**Problem statement:** Please output exactly the lines of the material from the first through the line containing "def ch(pts, k=10, op='u'): v.chain([T(*p[:3])", and nothing more.

──────────────────────────────

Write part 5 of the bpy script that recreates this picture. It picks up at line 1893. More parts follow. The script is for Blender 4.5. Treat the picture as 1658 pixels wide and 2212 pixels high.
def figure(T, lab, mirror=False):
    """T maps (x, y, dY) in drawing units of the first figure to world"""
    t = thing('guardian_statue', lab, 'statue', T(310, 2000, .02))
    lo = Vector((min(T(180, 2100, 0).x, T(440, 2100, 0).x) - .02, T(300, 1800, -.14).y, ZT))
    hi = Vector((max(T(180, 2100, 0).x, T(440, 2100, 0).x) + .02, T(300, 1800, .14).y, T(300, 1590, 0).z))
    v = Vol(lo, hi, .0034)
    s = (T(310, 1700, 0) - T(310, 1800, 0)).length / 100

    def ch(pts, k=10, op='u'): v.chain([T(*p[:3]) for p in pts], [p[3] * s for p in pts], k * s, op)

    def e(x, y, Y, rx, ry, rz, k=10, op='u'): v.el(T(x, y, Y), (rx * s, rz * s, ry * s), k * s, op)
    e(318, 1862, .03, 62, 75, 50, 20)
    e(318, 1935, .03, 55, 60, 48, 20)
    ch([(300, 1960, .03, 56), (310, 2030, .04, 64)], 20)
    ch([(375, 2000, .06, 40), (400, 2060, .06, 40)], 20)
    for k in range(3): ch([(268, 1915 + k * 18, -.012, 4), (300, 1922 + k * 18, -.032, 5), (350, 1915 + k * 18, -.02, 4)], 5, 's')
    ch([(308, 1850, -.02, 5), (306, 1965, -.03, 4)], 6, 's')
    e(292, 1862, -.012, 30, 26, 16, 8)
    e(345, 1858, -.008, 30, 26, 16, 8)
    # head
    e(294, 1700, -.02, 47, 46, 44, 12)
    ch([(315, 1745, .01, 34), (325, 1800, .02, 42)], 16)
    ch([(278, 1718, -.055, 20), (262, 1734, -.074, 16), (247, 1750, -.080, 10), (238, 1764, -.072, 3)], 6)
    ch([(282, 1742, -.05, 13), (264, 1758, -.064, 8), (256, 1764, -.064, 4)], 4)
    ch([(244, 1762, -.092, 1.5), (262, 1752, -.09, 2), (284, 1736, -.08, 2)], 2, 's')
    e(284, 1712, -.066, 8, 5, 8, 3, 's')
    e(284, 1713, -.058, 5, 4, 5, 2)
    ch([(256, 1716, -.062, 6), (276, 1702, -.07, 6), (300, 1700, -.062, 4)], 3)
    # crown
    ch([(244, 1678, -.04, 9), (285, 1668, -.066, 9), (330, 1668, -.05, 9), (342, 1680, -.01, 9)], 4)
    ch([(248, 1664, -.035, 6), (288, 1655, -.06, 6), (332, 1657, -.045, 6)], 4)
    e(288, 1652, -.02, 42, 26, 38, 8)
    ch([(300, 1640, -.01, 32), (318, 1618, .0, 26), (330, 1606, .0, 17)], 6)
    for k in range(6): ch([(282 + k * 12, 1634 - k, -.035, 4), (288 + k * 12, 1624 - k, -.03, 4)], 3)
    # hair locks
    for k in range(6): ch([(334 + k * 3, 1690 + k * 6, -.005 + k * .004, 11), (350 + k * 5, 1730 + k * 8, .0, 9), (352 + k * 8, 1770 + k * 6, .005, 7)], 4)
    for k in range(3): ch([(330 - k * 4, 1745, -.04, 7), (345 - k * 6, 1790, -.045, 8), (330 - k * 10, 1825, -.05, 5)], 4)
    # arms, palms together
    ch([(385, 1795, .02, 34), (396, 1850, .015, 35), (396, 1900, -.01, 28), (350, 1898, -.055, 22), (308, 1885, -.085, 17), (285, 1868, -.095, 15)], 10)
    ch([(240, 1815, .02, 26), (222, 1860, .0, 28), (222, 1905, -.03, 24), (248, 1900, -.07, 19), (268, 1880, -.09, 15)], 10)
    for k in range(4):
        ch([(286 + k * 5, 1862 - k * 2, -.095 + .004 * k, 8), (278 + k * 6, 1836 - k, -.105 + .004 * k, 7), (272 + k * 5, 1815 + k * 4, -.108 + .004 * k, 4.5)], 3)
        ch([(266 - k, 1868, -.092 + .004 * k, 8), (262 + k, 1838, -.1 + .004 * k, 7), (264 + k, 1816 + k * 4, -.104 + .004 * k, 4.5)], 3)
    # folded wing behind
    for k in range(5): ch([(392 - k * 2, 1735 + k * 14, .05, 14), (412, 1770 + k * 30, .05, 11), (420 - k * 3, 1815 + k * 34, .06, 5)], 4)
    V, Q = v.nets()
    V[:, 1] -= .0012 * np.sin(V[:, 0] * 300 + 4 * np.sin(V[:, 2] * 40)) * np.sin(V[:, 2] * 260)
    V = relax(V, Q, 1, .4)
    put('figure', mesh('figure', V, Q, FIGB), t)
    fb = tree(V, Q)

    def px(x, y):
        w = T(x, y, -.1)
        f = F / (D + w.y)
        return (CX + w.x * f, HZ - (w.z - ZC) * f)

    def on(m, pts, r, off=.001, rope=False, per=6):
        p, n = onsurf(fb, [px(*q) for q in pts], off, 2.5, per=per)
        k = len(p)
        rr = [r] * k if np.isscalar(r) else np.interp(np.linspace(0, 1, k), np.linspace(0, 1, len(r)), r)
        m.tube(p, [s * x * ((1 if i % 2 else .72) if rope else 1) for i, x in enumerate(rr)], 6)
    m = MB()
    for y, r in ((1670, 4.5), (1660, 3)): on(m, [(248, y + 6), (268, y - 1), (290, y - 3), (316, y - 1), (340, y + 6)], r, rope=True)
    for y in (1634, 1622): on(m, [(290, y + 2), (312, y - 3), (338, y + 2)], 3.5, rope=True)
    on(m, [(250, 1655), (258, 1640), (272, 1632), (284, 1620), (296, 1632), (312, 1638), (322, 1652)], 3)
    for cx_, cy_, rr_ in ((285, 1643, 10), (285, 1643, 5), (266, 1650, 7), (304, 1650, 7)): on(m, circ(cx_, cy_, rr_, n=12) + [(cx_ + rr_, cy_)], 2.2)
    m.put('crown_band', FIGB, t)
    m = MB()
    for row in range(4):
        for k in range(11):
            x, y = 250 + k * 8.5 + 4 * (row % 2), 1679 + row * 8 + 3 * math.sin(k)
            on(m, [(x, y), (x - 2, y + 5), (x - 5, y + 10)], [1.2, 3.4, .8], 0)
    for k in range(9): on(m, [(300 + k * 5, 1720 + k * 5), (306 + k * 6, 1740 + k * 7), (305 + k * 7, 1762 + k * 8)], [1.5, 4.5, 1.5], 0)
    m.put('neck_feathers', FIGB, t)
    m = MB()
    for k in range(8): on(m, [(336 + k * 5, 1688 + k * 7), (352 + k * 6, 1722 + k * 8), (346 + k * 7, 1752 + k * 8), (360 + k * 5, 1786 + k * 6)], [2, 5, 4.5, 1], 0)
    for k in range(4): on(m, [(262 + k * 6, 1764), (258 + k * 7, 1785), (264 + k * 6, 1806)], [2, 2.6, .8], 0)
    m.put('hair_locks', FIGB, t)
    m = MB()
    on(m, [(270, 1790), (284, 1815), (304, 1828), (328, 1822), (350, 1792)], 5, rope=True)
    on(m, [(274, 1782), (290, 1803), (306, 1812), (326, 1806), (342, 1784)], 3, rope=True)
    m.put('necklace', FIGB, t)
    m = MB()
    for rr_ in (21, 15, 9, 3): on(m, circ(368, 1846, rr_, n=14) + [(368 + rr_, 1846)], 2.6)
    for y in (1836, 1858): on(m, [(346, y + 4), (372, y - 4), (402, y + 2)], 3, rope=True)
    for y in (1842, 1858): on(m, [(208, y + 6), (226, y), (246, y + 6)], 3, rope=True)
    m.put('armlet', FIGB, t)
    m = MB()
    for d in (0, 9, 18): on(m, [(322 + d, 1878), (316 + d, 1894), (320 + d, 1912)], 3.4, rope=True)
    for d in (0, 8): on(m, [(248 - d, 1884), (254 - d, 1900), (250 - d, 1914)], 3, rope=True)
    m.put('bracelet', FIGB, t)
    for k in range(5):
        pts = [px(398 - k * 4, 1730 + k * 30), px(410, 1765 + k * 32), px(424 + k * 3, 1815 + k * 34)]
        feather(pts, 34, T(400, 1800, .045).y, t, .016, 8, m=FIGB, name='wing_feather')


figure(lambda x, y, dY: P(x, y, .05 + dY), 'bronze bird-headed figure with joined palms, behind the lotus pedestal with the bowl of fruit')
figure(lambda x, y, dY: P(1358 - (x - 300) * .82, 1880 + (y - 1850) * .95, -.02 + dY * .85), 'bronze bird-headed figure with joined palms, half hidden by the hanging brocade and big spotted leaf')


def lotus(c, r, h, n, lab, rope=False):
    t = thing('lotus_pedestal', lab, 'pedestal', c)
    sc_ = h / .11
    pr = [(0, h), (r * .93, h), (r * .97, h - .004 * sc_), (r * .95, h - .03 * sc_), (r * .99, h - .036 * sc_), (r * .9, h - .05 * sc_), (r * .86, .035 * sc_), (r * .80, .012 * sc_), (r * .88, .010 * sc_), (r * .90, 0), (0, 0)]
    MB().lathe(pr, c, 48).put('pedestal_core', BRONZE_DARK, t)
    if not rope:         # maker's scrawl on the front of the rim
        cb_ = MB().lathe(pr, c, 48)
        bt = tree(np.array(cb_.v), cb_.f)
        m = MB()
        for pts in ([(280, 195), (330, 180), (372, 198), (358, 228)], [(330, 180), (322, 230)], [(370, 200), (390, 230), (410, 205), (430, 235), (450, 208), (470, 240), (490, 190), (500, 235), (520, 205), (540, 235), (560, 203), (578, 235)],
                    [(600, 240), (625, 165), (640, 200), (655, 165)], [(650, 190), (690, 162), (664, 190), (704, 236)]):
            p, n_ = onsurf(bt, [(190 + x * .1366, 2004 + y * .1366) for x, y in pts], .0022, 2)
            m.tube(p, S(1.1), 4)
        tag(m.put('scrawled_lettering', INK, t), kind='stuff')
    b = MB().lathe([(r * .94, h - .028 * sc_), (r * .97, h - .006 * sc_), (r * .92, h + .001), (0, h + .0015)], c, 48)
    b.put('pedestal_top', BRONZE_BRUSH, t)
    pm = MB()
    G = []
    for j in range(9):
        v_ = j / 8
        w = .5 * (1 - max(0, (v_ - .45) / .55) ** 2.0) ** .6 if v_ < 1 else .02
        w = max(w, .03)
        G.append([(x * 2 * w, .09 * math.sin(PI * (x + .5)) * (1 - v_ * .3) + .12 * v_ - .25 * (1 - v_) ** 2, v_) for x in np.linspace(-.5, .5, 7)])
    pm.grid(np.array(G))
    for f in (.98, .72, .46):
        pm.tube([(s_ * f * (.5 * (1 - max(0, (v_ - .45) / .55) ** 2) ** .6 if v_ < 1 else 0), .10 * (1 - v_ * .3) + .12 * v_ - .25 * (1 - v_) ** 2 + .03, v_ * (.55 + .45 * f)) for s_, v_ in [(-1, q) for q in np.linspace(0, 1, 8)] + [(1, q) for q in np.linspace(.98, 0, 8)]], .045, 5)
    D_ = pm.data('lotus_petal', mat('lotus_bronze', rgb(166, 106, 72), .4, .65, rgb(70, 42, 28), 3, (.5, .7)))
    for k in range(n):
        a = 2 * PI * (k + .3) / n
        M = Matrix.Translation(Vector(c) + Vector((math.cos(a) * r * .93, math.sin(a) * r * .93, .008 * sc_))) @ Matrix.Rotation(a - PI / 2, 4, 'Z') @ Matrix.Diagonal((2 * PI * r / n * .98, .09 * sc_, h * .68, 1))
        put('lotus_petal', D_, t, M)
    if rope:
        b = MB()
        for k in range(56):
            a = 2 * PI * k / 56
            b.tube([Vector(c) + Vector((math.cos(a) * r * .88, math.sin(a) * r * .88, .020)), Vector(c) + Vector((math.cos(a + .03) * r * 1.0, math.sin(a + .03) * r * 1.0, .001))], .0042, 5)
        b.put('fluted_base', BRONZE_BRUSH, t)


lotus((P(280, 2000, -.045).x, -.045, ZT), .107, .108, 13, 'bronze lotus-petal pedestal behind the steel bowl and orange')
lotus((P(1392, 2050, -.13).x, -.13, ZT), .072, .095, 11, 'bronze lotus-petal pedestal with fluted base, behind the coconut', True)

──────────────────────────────

**Exercise answer:**
Write part 5 of the bpy script that recreates this picture. It picks up at line 1893. More parts follow. The script is for Blender 4.5. Treat the picture as 1658 pixels wide and 2212 pixels high.
def figure(T, lab, mirror=False):
    """T maps (x, y, dY) in drawing units of the first figure to world"""
    t = thing('guardian_statue', lab, 'statue', T(310, 2000, .02))
    lo = Vector((min(T(180, 2100, 0).x, T(440, 2100, 0).x) - .02, T(300, 1800, -.14).y, ZT))
    hi = Vector((max(T(180, 2100, 0).x, T(440, 2100, 0).x) + .02, T(300, 1800, .14).y, T(300, 1590, 0).z))
    v = Vol(lo, hi, .0034)
    s = (T(310, 1700, 0) - T(310, 1800, 0)).length / 100

    def ch(pts, k=10, op='u'): v.chain([T(*p[:3]) for p in pts], [p[3] * s for p in pts], k * s, op)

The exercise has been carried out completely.